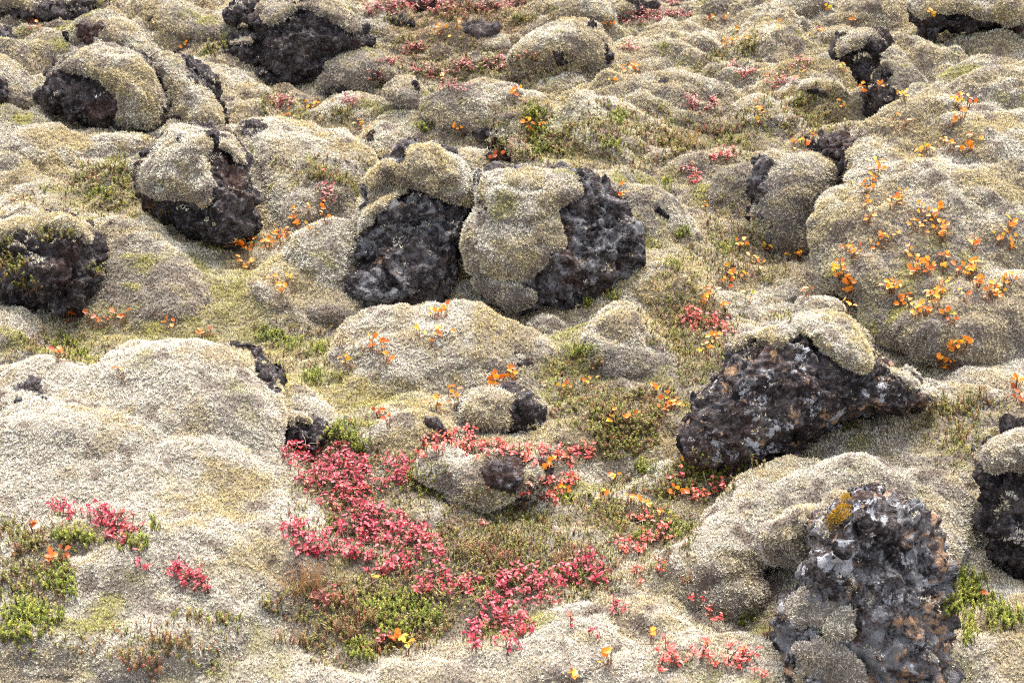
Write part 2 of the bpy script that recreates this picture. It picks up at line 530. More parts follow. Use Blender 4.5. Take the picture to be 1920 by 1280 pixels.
def finish_moss(name, V, Q, parent, white=0, green=0, grey=0, dens=1.0, seed=1, origin=None, keep=None, plain=None):
    N = normals(V, Q)
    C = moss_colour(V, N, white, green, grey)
    if plain is not None:
        C = np.array(plain) * np.clip(1 + .5 * fbm(V, .03, 2, 66), .4, 1.6)[:, None]
    tf = tufts(V, Q, N, C, dens, 1.0, seed, keep)
    o3 = np.zeros(3) if origin is None else origin
    if tf is None:
        me = make_mesh(name, V - o3, Q); set_col(me, 'tint', C * .6)
    else:
        me = make_mesh(name, np.concatenate([V, tf[0]]) - o3, Q, tf[1] + len(V))
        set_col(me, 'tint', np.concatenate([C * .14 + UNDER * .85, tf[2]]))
    BV.append((V, Q))
    return link(name, me, MOSS, parent)

def finish_rock(name, V, Q, parent, crust=(.3, .2, .1), origin=None):
    o3 = np.zeros(3) if origin is None else origin
    me = make_mesh(name, V - o3, Q)
    set_col(me, 'crust', np.tile(np.array(crust), (len(V), 1)))
    BV.append((V, Q))
    return link(name, me, ROCK, parent)

THINGS = []
BLANKET = []     # moss mounds the ground sheet runs up against
def build_thing(name, label, cat, base_y, body, drapes=(), mat='rock', lean=.15, thick=1.0, back=1.0, base_x=None,
                crust=(.3, .15, .08), white=0., green=0., grey=0., group=None, rough=1.0, push=.35, zoff=0., dens=1.0, pw=None, specks=1.0, relief=1.0, blanket=True):
    """body: outlines (photo pixels) of the solid; drapes: (material, outline, thickness in m, options) lying on its face"""
    polys = [b if isinstance(b, tuple) else (b, {}) for b in body]
    L = []
    ax = np.concatenate([np.asarray(b[0], float)[:, 0] for b in polys])
    bx = base_x if base_x is not None else float(np.clip(.5 * (ax.min() + ax.max()), 30, 1890))
    z0 = ground_depth(bx, base_y) + zoff
    mpp = z0 / FPX
    if pw is None: pw = .88 if mat == 'rock' else 1.0 + .6 * float(np.clip((lean - .4) / .5, 0, 1))     # low mounds run out gently into the ground
    for poly, op in polys:
        lb = Lobe(poly, 96, 2.5)
        T = lb.rad * mpp * .95 * op.get('thick', thick)
        TB = lb.rad * mpp * 1.0 * op.get('back', back)
        ln = op.get('lean', lean); dz = op.get('dz', 0.)
        def cz(Y, ln=ln, dz=dz, T=T):
            return z0 + dz + T * push + ln * (base_y - Y) * mpp
        L.append((lb, T, TB, cz))
    def front(X, Y):
        z = np.full(X.shape, 1e9)
        for lb, T, TB, cz in L:
            f = lb.at(X, Y) ** pw
            # outside its outline a lobe's plane still carries a drape, but gives way to any lobe that is really there
            z = np.minimum(z, cz(Y) - T * f + np.where(f > 0.02, 0, .12))
        return z
    groups = {}
    for k, (lb, T, TB, cz) in enumerate(L):
        c = cz(lb.Y)
        V, Q = lb.solid(c - T * lb.f ** pw - .004, c + TB * lb.f ** min(pw, 1) + .004)
        groups.setdefault(polys[k][1].get('mat', mat), []).append((V, Q))
    seed = int(abs(bx) * 7 + base_y) % 99991
    built = []
    for gm, ls in groups.items():
        Vs, Qs, n = [], [], 0
        for V, Q in ls: Vs.append(V); Qs.append(Q + n); n += len(V)
        V, Q = np.concatenate(Vs), np.concatenate(Qs)
        V, Q = remesh(V, Q, (.0044 if gm == 'rock' else .0085) * max(z0 / 3.6, .8))
        V = relax(V, Q, 2)
        Nn = normals(V, Q)
        V = rock_relief(V, Nn, 1.0, rough) if gm == 'rock' else moss_relief(V, Nn, float(np.clip(L[0][0].rad * mpp / .16, .6, 1.7)), relief)
        if gm == 'moss' and blanket and lean > .3: BLANKET.append(V)
        built.append((gm, V, Q))
    V = built[0][1]
    cx = V[:, 0].mean(); cy = V[:, 1].mean()
    origin = np.array([cx, cy, float(ground_h(cx, cy)[0])])
    single = not drapes and len(built) == 1 and mat == 'moss'
    if single:
        o = finish_moss(name, V, built[0][2], None, white, green, grey, dens, seed, origin)
        o.location = origin
        root = o
    else:
        root = bpy.data.objects.new(name, None); root.location = origin; root.empty_display_size = .1; col.objects.link(root)
        for gm, V, Q in built:
            if gm == 'rock':
                finish_rock('rock', V, Q, root, crust, origin)
                if specks:
                    N2 = normals(V, Q)
                    kp = sstep(.35, .65, N2[:, 2]) * sstep(.42, .6, fbm(V, .06, 3, 401) + .35 * N2[:, 2] - .1) * specks
                    C2 = moss_colour(V, N2, white, green, grey + .15)
                    tf = tufts(V, Q, N2, C2, .8, 1.05, seed + 50, kp)
                    if tf is not None and len(tf[0]) > 900:
                        m2 = make_mesh('moss_patches', tf[0] - origin, None, tf[1], smooth=False); set_col(m2, 'tint', tf[2])
                        tag(link('moss_patches', m2, MOSS, root), kind='stuff')
            else:
                finish_moss('moss_cushion', V, Q, root, white, green, grey, dens, seed, origin)
        for di, dr in enumerate(drapes):
            dm, poly, t = dr[:3]; op = dr[3] if len(dr) > 3 else {}
            lb = Lobe(poly, 96, 5.0 if dm == 'moss' else 4.0)
            zf = front(lb.X, lb.Y)
            # soften steps between lobes
            for _ in range(op.get('soft', 4)):
                zp = np.pad(zf, 1, mode='edge'); zf = (zp[:-2, 1:-1] + zp[2:, 1:-1] + zp[1:-1, :-2] + zp[1:-1, 2:] + 2 * zf) / 6
            f = lb.f
            tn = t * np.clip(1 + .45 * fbm(np.stack([lb.X, lb.Y, lb.X * 0], -1).reshape(-1, 3), 34, 2, di + 5).reshape(f.shape), .45, 1.5)
            fr = zf - tn * f ** op.get('lip', 1.15) + .004 - op.get('out', 0.)
            bk = zf + op.get('deep', .05) * (.25 + f)
            V, Q = lb.solid(fr, bk)
            V, Q = remesh(V, Q, (.0042 if dm == 'rock' else .007) * max(z0 / 3.6, .8))
            V = relax(V, Q, 2)
            Nn = normals(V, Q)
            if dm == 'rock':
                V = rock_relief(V, Nn, .8, .7 * rough)
                finish_rock(op.get('name', 'exposed_rock'), V, Q, root, op.get('crust', crust), origin)
            else:
                V = moss_relief(V, Nn, .7)
                finish_moss(op.get('name', 'moss_cap'), V, Q, root, op.get('white', white), op.get('green', green), op.get('grey', grey), dens, seed + di + 1, origin, plain=op.get('plain'))
    tag(root, label, cat, group)
    THINGS.append((root.name, bx, base_y))
    return root

# ---------------------------------------------------------------- the ground: one sheet of moss and heath
def build_ground():
    ys = [-6.0]
    while ys[-1] < 400:
        y = ys[-1]
        if y < 1.2: st = .12
        elif y < 1.9: st = .03
        elif y < 8.5: st = .0058 * max(y / 3, .8)
        else: st = .02 * (1 + (y - 8.5) * 1.6) * y / 8.5
        ys.append(y + st)
    ys = np.array(ys)
    u = np.linspace(-1, 1, 640)
    hw = np.maximum(1.3, .43 * ys + .35) + np.maximum(ys - 9, 0) * .8
    X = u[None, :] * hw[:, None]; Y = np.repeat(ys[:, None], len(u), 1)
    Z = ground_h(X.ravel(), Y.ravel())
    # the moss blanket runs up against the foot of every mound
    cs = .02; gx0, gy0, nx, ny = -4.2, 1.2, 420, 400
    H = np.zeros((ny, nx))
    for B_ in BLANKET:
        i = ((B_[:, 0] - gx0) / cs).astype(int); j = ((B_[:, 1] - gy0) / cs).astype(int)
        ok = (i >= 0) & (i < nx) & (j >= 0) & (j < ny)
        hh = B_[ok, 2] - ground_h(B_[ok, 0], B_[ok, 1])
        np.maximum.at(H, (j[ok], i[ok]), np.clip(hh, 0, .10))
    for sig, w_ in ((2.0, 1.0),):
        k = np.exp(-.5 * (np.arange(-8, 9) / sig) ** 2); k /= k.sum()
        H = np.apply_along_axis(lambda r_: np.convolve(r_, k, 'same'), 0, H)
        H = np.apply_along_axis(lambda r_: np.convolve(r_, k, 'same'), 1, H)
    u_ = np.clip((X.ravel() - gx0) / cs - .5, 0, nx - 1.01); v_ = np.clip((Y.ravel() - gy0) / cs - .5, 0, ny - 1.01)
    i = u_.astype(int); j = v_.astype(int); a = u_ - i; b = v_ - j
    up = (H[j, i] * (1 - a) + H[j, i + 1] * a) * (1 - b) + (H[j + 1, i] * (1 - a) + H[j + 1, i + 1] * a) * b
    up *= (u_ > 0) & (u_ < nx - 1.01) & (v_ > 0) & (v_ < ny - 1.01)
    Z = Z + np.minimum(up * .8, .045)
    V = np.stack([X.ravel(), Y.ravel(), Z], 1)
    n, m = X.shape
    I = np.arange(n * m).reshape(n, m)
    Q = np.stack([I[:-1, :-1].ravel(), I[:-1, 1:].ravel(), I[1:, 1:].ravel(), I[1:, :-1].ravel()], 1)
    N = normals(V, Q)
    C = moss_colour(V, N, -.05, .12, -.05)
    # damp yellow green hollows and heathy brown bottoms
    for (px, py, rx, ry, kind, k) in TINTS:
        c = plane_xy(px, py); z = CAM_H / math.sin(PITCH)
        mp = (c[1]) / FPX
        d = ((V[:, 0] - c[0]) / (rx * mp * 1.05)) ** 2 + ((V[:, 1] - c[1]) / (ry * mp * 2.2)) ** 2
        wt = k * np.exp(-d) * np.clip(1 + .5 * fbm(V, .09, 2, 91), 0, 1.4)
        wt = np.clip(wt, 0, 1)[:, None]
        C = C * (1 - wt) + {'green': np.array([.46, .43, .14]), 'heath': np.array([.20, .165, .085]), 'pale': PALE, 'straw': STRAW, 'rust': np.array([.36, .20, .10])}[kind] * wt
    keep = (V[:, 1] < 9.5).astype(float)
    tf = tufts(V, Q, N, C, .9, 1.05, 5, keep)
    me = make_mesh('ground', np.concatenate([V, tf[0]]), Q, tf[1] + len(V))
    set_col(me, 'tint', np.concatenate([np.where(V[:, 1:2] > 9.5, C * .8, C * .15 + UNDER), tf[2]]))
    sel = (V[:, 1] > 1.2) & (V[:, 1] < 11)
    Qs = Q[sel[Q].all(1)]
    BV.append((V, Qs))
    o = link('ground', me, MOSS)
    o['kind'] = 'structure'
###
__What is needed__:
Quote exactly what appears from the line containing "C = moss_colour(V, N, -.05, .12, -.05)" through the final line of the listing above, including both of those lines.

__Result of this exercise__:
    C = moss_colour(V, N, -.05, .12, -.05)
    # damp yellow green hollows and heathy brown bottoms
    for (px, py, rx, ry, kind, k) in TINTS:
        c = plane_xy(px, py); z = CAM_H / math.sin(PITCH)
        mp = (c[1]) / FPX
        d = ((V[:, 0] - c[0]) / (rx * mp * 1.05)) ** 2 + ((V[:, 1] - c[1]) / (ry * mp * 2.2)) ** 2
        wt = k * np.exp(-d) * np.clip(1 + .5 * fbm(V, .09, 2, 91), 0, 1.4)
        wt = np.clip(wt, 0, 1)[:, None]
        C = C * (1 - wt) + {'green': np.array([.46, .43, .14]), 'heath': np.array([.20, .165, .085]), 'pale': PALE, 'straw': STRAW, 'rust': np.array([.36, .20, .10])}[kind] * wt
    keep = (V[:, 1] < 9.5).astype(float)
    tf = tufts(V, Q, N, C, .9, 1.05, 5, keep)
    me = make_mesh('ground', np.concatenate([V, tf[0]]), Q, tf[1] + len(V))
    set_col(me, 'tint', np.concatenate([np.where(V[:, 1:2] > 9.5, C * .8, C * .15 + UNDER), tf[2]]))
    sel = (V[:, 1] > 1.2) & (V[:, 1] < 11)
    Qs = Q[sel[Q].all(1)]
    BV.append((V, Qs))
    o = link('ground', me, MOSS)
    o['kind'] = 'structure'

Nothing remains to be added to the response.